Rather than using a carbon tax, the EU appears more likely to widen its emissions trading system (ETS) to imports, non-profit research group the European Roundtable on Climate Change and Sustainable Transition (ERCST) said.

The ERCST said it had based its view on communications from the Commission as well as discussions with ETS participants and international trading partners.

"The ultimate goal is to have a pricing mechanism that recognises the value of carbon in the product," ERCST Executive Director and study co-author Andrei Marcu said.

Expanding the ETS, which makes power plants and factories purchase permits to cover emissions, could require foreign firms selling goods into Europe to buy these at the border.

Still, designing the policy to comply with World Trade Organisation rules would be hard, ERCST said.

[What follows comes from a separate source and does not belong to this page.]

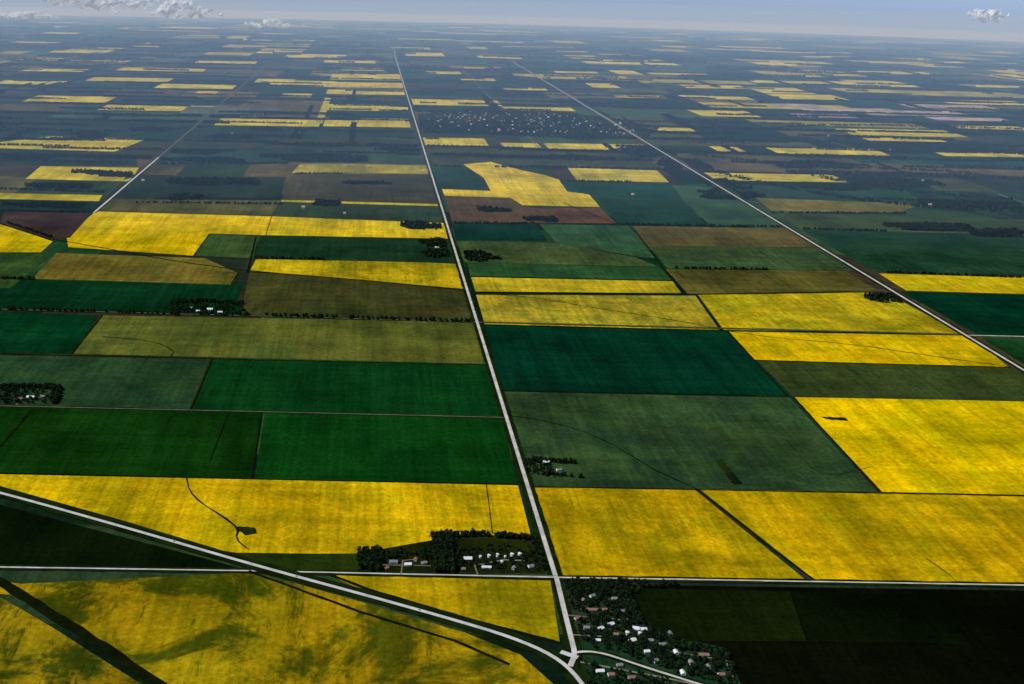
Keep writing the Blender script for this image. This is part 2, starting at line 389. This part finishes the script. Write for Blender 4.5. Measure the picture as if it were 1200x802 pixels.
def inside(p,P):
    c=False; j=len(P)-1
    for i in range(len(P)):
        if (P[i][1]>p[1])!=(P[j][1]>p[1]) and p[0]<(P[j][0]-P[i][0])*(p[1]-P[i][1])/(P[j][1]-P[i][1])+P[i][0]: c=not c
        j=i
    return c
def grove(P,n,h,name='grove_trees',protos=MID,avoid=()):
    P=px(P); xs=[p[0] for p in P]; ys=[p[1] for p in P]; out=[]; k=0
    while len(out)<n and k<n*20:
        k+=1; p=(random.uniform(min(xs),max(xs)),random.uniform(min(ys),max(ys)))
        if inside(p,P) and all(math.dist(p,q)>r for q,r in avoid): out.append((*p,h*random.uniform(.6,1.25)))
    trees(name,out,protos)
def dark(x0,x1,y0,y1,n=0,h=15,dn=3):
    # ragged woodlot: several overlapping rows of uneven length
    a=G(x0,(y0+y1)/2); b=G(x1,(y0+y1)/2+.3); d0=G((x0+x1)/2,y1)[1]; d1=G((x0+x1)/2,y0)[1]; out=[]; Wd=b[0]-a[0]; D=(d1-d0)*.8; yc=(d0+d1)/2
    for _ in range(max(5,int(D/26)+3)):
        ys=yc+random.gauss(0,.25)*D; xa=a[0]+random.random()**1.5*Wd*.6; xb=min(b[0],xa+random.uniform(.3,.9)*Wd); m=int((xb-xa)/9)
        for i in range(m):
            for q in range(dn): out.append((xa+i*9+random.uniform(-6,6),ys+random.gauss(0,14),h*random.uniform(.6,1.25)))
    trees('woodlot_trees',out,FAR)
# ---------------------------------------------------------------- buildings
MC={}
def bm(name,c,var=.12):
    if name not in MC: MC[name]=simple(name,c,var,.8,.8)
    return MC[name]
WHT=bm('white_siding',(.7,.7,.68)); TAN=bm('tan_siding',(.42,.35,.27)); RED=bm('red_barn_paint',(.30,.07,.05)); GREY=bm('grey_shingles',(.16,.16,.17)); METAL=bm('galvanised_steel',(.5,.52,.54)); BRN=bm('brown_shingles',(.2,.11,.08)); GLS=bm('window_glass',(.04,.05,.06)); LGT=bm('pale_metal_roof',(.6,.6,.62))
HP=[]
def box(nm,x0,x1,y0,y1,z0,z1,mat,par):
    V=[(x,y,z) for z in(z0,z1) for y in(y0,y1) for x in(x0,x1)]
    return mkmesh(nm,V,[(0,2,3,1),(4,5,7,6),(0,1,5,4),(2,6,7,3),(0,4,6,2),(1,3,7,5)],mat,parent=par)
def place(name,u,v,rot):
    x,y=G(u,v); e=bpy.data.objects.new(name,None); S.collection.objects.link(e); e.location=(x,y,gz(x,y)+.75); e.rotation_euler=(0,0,rot); HP.append(((x,y),11)); return e
def house(u,v,w=12,l=9,h=4,rot=0,wall=WHT,roof=GREY,name='farmhouse',rh=2.8,barn=False):
    e=place(name,u,v,rot); a=w/2;b=l/2
    V=[(-a,-b,0),(a,-b,0),(a,b,0),(-a,b,0),(-a,-b,h),(a,-b,h),(a,b,h),(-a,b,h),(-a,0,h+rh),(a,0,h+rh)]
    mkmesh('walls',V,[(0,1,5,4),(2,3,7,6),(1,2,6,9,5),(3,0,4,8,7)],wall,parent=e)
    o=.5; s=rh/b; zl=h-o*s+.06; t=h+rh+.06
    V=[]
    for dz in(0,.18): V+=[(-a-o,-b-o,zl+dz),(a+o,-b-o,zl+dz),(a+o,0,t+dz),(-a-o,0,t+dz),(a+o,b+o,zl+dz),(-a-o,b+o,zl+dz)]
    mkmesh('roof',V,[(6,7,8,9),(9,8,10,11),(0,3,2,1),(3,5,4,2),(0,1,7,6),(4,5,11,10),(1,2,8,7),(2,4,10,8),(5,3,9,11),(3,0,6,9)],roof,parent=e)
    if barn:
        box('barn_door',-2,2,-b-.08,-b-.02,0,3.4,GREY,e)
        box('roof_vent',-.5,.5,-.5,.5,t-.2,t+.9,METAL,e)
    else:
        box('door',-.5,.5,-b-.08,-b-.02,0,2.1,BRN,e)
        for i,x in enumerate((-a*.62,a*.62)):
            for j,(ya,yb) in enumerate(((-b-.07,-b-.02),(b+.02,b+.07))): box('window_%d%d'%(i,j),x-.7,x+.7,ya,yb,1,2.3,GLS,e)
        box('chimney',a*.4,a*.4+.8,.6,1.4,h+rh*.4,t+1.0,BRN,e)
    return e
def grain_bin(u,v,r=4,h=6):
    e=place('grain_bin',u,v,0); n=24; V=[];Fs=[]
    lv=[]; z=0
    while z<h: lv+=[(z,r),(z+.45,r+.06)]; z+=.9
    lv.append((h,r)); lv+=[(h,r+.25),(h+r*.5,.5),(h+r*.5+.4,.5),(h+r*.5+.5,.05)]
    for z,q in lv:
        for i in range(n): V.append((math.cos(6.2832*i/n)*q,math.sin(6.2832*i/n)*q,z))
    for k in range(len(lv)-1):
        for i in range(n): j=(i+1)%n; Fs.append((k*n+i,k*n+j,(k+1)*n+j,(k+1)*n+i))
    mkmesh('ribbed_shell',V,Fs,METAL,parent=e); box('access_door',-.5,.5,-r-.15,-r-.05,.3,2,GREY,e)
for i,(u,v,r) in enumerate([(563,654,3.0),(573,653.5,3.6),(583,653,3.2),(592,654,2.6),(600,652,4.2),(609,652,4.2),(588,660,3.4)]): grain_bin(u,v,r,4.5+i%3*1.3)
house(478,663,15,9,4,.1,WHT,LGT); house(461,660,18,9,4,0,WHT,GREY,'machine_shed',3,True); house(497,661,11,8,3.5,.3,TAN,GREY,'garage',2,True)
house(453,667,9,7,3,.6,RED,BRN,'garage',2,True); house(487,657,10,7,3,1.3,TAN,BRN,'garage',2,True)
house(548,657,18,10,5,.05,RED,LGT,'barn',4,True); house(622,665,12,9,3.5,.3,WHT,GREY); house(570,666,20,8,3,0,WHT,METAL,'machine_shed',2,True); house(602,667,12,7,3,1.2,TAN,GREY,'machine_shed',2,True); house(543,668,9,7,3,0,TAN,BRN,'garage',2,True)
house(246,364,22,13,5,0,WHT,LGT,'barn',4,True); house(232,366,14,10,5,.1,WHT,LGT); house(258,367,18,10,4,0,WHT,METAL,'machine_shed',3,True); house(224,362,12,9,4,0,RED,GREY,'barn',3,True)
house(36,467,22,12,5,0,WHT,LGT,'machine_shed',3,True); house(24,469,14,10,4,.1,TAN,BRN); house(50,466,12,9,4,0,RED,GREY,'barn',3,True)
house(640,543,18,9,4,0,TAN,LGT,'barn',3,True); house(655,552,13,9,4,.2,WHT,GREY)
house(560,303,22,12,5,0,WHT,LGT,'machine_shed',3,True); house(572,302,18,12,5,0,WHT,LGT,'barn',3,True); house(512,291,18,12,5,0,WHT,LGT); house(505,300,20,12,5,0,WHT,GREY,'barn',3,True)
house(630,258,22,14,5,0,WHT,LGT,'barn',3,True); house(495,265,22,14,5,0,WHT,LGT); house(1040,350,24,14,5,0,TAN,LGT,'barn',3,True); house(1045,353,18,12,5,0,WHT,GREY)
vil=[(690,716,34,9,BRN,TAN),(706,716,20,9,BRN,WHT),(716,733,13,9,LGT,WHT),(704,738,12,9,LGT,WHT),(687,737,13,9,GREY,WHT),(745,738,14,12,LGT,WHT),(754,739,13,10,LGT,WHT),(741,752,15,10,LGT,WHT),(762,752,12,9,GREY,TAN),(775,757,18,10,GREY,WHT),(792,766,12,9,LGT,WHT),(823,769,26,10,BRN,TAN),(810,778,14,9,GREY,WHT),(703,788,16,9,LGT,WHT),(716,792,13,9,BRN,WHT),(740,796,15,10,BRN,TAN),(694,700,12,9,GREY,WHT),(720,703,12,9,GREY,TAN),(768,776,12,9,GREY,WHT),(729,718,12,9,GREY,WHT),(845,792,13,9,BRN,WHT),(785,744,12,9,GREY,TAN),
(676,726,11,8,BRN,TAN),(700,752,12,8,LGT,TAN),(722,745,11,8,BRN,WHT),(758,765,11,8,LGT,WHT),(726,781,12,8,GREY,TAN),(684,705,10,7,BRN,WHT),(800,790,13,9,LGT,WHT),(830,783,11,8,GREY,WHT)]
for u,v,w,l,rf,wl in vil: house(u,v,w*.9,l*.9,3.4,random.choice((0,.1,1.57,-.2,.5)) if w<20 else 0,wl,rf,'village_house',2.4)
for u,v in ((750,745),(735,744)): grain_bin(u,v,4,6)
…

Other observers pointed to the advantages of using the ETS instead of a tax.

A carbon border tax would levy a fixed charge on imported goods. But for EU emitters, the price of permits in the EU ETS fluctuates every day.

This would make it difficult to create a fair system where domestic and foreign firms are exposed to the same EU carbon costs, said Simone Tagliapietra, research fellow at Brussels-based think tank Bruegel.

"There is a clear difficulty in linking a carbon border tax, which is fixed, with a fluctuating mechanism like the ETS," he said.